> STATED TASK
Beginning with the first line of the data below, reproduce every line unchanged, ending with the line that holds "exec_later = []".

> DATA EXTRACT

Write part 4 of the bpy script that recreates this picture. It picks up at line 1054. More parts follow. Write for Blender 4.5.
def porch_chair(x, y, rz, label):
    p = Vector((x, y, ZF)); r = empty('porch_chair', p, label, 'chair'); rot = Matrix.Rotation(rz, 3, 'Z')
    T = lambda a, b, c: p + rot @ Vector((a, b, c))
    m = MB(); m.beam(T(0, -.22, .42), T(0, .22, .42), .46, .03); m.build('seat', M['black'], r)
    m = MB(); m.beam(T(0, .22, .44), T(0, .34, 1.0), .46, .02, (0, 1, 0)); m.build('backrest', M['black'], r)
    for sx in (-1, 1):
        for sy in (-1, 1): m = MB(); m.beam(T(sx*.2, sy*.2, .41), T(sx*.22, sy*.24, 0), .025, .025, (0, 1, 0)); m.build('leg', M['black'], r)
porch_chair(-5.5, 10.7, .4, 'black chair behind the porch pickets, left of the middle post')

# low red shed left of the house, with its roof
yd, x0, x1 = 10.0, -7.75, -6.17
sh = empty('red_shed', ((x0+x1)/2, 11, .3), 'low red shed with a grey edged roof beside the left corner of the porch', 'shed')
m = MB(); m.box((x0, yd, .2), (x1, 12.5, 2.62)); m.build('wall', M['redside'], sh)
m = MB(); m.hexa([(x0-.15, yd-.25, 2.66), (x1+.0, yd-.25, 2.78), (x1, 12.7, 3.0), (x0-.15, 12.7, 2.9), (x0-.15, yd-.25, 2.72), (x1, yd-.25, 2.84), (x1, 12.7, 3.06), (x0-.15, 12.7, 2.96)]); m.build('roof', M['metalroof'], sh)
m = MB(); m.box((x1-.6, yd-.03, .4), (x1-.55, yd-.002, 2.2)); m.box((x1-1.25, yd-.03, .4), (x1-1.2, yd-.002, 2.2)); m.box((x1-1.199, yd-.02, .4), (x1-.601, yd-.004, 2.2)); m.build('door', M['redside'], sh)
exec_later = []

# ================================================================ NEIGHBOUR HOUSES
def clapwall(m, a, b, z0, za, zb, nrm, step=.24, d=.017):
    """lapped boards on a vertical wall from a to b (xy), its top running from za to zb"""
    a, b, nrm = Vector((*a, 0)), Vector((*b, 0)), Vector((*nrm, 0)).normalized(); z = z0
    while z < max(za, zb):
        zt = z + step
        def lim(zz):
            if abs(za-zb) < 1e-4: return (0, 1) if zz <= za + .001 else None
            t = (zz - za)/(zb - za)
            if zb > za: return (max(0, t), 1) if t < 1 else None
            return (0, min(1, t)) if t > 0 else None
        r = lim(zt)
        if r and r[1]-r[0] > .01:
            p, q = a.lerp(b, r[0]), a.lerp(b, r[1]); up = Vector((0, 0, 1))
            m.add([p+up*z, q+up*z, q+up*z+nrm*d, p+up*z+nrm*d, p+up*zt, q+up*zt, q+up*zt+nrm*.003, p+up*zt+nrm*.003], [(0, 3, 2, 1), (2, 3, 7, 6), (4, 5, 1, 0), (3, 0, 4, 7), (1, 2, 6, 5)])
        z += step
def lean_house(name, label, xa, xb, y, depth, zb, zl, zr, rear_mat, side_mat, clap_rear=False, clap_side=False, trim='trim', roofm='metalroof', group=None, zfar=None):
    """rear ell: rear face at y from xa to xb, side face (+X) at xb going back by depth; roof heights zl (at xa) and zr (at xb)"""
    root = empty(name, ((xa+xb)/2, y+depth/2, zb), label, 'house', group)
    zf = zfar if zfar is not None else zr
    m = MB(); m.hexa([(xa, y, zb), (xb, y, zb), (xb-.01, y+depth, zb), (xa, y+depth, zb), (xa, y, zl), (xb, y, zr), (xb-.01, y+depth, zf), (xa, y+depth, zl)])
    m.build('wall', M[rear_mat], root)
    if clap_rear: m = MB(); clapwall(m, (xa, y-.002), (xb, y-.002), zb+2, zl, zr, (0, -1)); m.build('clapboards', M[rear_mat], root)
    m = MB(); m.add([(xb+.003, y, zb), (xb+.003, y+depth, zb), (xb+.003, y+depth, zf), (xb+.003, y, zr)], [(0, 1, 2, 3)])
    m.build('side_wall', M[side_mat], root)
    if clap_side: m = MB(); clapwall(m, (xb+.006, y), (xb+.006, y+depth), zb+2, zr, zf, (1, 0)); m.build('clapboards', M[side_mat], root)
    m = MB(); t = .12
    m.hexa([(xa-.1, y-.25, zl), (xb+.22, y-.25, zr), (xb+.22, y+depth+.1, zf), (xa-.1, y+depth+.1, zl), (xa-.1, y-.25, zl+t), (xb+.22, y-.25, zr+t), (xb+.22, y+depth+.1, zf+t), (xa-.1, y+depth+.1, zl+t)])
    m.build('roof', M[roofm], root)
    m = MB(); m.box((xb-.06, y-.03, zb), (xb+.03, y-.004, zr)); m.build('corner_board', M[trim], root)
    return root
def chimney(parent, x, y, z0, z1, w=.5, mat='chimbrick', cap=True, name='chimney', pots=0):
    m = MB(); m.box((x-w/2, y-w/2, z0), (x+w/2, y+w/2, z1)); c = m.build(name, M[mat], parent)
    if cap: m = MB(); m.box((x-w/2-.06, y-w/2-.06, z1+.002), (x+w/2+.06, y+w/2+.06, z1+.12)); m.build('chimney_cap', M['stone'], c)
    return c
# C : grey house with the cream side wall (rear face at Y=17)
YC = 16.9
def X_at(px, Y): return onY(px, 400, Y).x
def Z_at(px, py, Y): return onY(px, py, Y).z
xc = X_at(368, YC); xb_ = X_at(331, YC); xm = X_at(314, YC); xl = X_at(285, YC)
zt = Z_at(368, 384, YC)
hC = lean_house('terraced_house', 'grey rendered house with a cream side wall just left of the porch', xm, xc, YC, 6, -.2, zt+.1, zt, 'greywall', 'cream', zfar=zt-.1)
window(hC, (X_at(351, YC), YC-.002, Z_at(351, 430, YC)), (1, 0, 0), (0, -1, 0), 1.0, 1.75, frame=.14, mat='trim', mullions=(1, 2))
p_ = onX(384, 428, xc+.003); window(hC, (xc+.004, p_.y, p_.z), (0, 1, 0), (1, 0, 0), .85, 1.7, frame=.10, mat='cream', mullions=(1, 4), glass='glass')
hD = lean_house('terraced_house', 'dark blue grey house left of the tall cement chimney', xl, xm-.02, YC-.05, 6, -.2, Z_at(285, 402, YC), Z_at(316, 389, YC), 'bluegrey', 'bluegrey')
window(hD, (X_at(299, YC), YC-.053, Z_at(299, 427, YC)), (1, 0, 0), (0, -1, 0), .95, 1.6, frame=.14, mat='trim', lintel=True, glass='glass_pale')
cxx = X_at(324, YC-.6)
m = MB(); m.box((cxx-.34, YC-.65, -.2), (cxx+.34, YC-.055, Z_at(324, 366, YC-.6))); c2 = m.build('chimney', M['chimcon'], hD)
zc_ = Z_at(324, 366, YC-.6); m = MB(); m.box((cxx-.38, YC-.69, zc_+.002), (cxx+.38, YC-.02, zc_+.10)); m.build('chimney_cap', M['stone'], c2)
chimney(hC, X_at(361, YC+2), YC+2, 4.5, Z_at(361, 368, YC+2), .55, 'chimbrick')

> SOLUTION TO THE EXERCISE
Write part 4 of the bpy script that recreates this picture. It picks up at line 1054. More parts follow. Write for Blender 4.5.
def porch_chair(x, y, rz, label):
    p = Vector((x, y, ZF)); r = empty('porch_chair', p, label, 'chair'); rot = Matrix.Rotation(rz, 3, 'Z')
    T = lambda a, b, c: p + rot @ Vector((a, b, c))
    m = MB(); m.beam(T(0, -.22, .42), T(0, .22, .42), .46, .03); m.build('seat', M['black'], r)
    m = MB(); m.beam(T(0, .22, .44), T(0, .34, 1.0), .46, .02, (0, 1, 0)); m.build('backrest', M['black'], r)
    for sx in (-1, 1):
        for sy in (-1, 1): m = MB(); m.beam(T(sx*.2, sy*.2, .41), T(sx*.22, sy*.24, 0), .025, .025, (0, 1, 0)); m.build('leg', M['black'], r)
porch_chair(-5.5, 10.7, .4, 'black chair behind the porch pickets, left of the middle post')

# low red shed left of the house, with its roof
yd, x0, x1 = 10.0, -7.75, -6.17
sh = empty('red_shed', ((x0+x1)/2, 11, .3), 'low red shed with a grey edged roof beside the left corner of the porch', 'shed')
m = MB(); m.box((x0, yd, .2), (x1, 12.5, 2.62)); m.build('wall', M['redside'], sh)
m = MB(); m.hexa([(x0-.15, yd-.25, 2.66), (x1+.0, yd-.25, 2.78), (x1, 12.7, 3.0), (x0-.15, 12.7, 2.9), (x0-.15, yd-.25, 2.72), (x1, yd-.25, 2.84), (x1, 12.7, 3.06), (x0-.15, 12.7, 2.96)]); m.build('roof', M['metalroof'], sh)
m = MB(); m.box((x1-.6, yd-.03, .4), (x1-.55, yd-.002, 2.2)); m.box((x1-1.25, yd-.03, .4), (x1-1.2, yd-.002, 2.2)); m.box((x1-1.199, yd-.02, .4), (x1-.601, yd-.004, 2.2)); m.build('door', M['redside'], sh)
exec_later = []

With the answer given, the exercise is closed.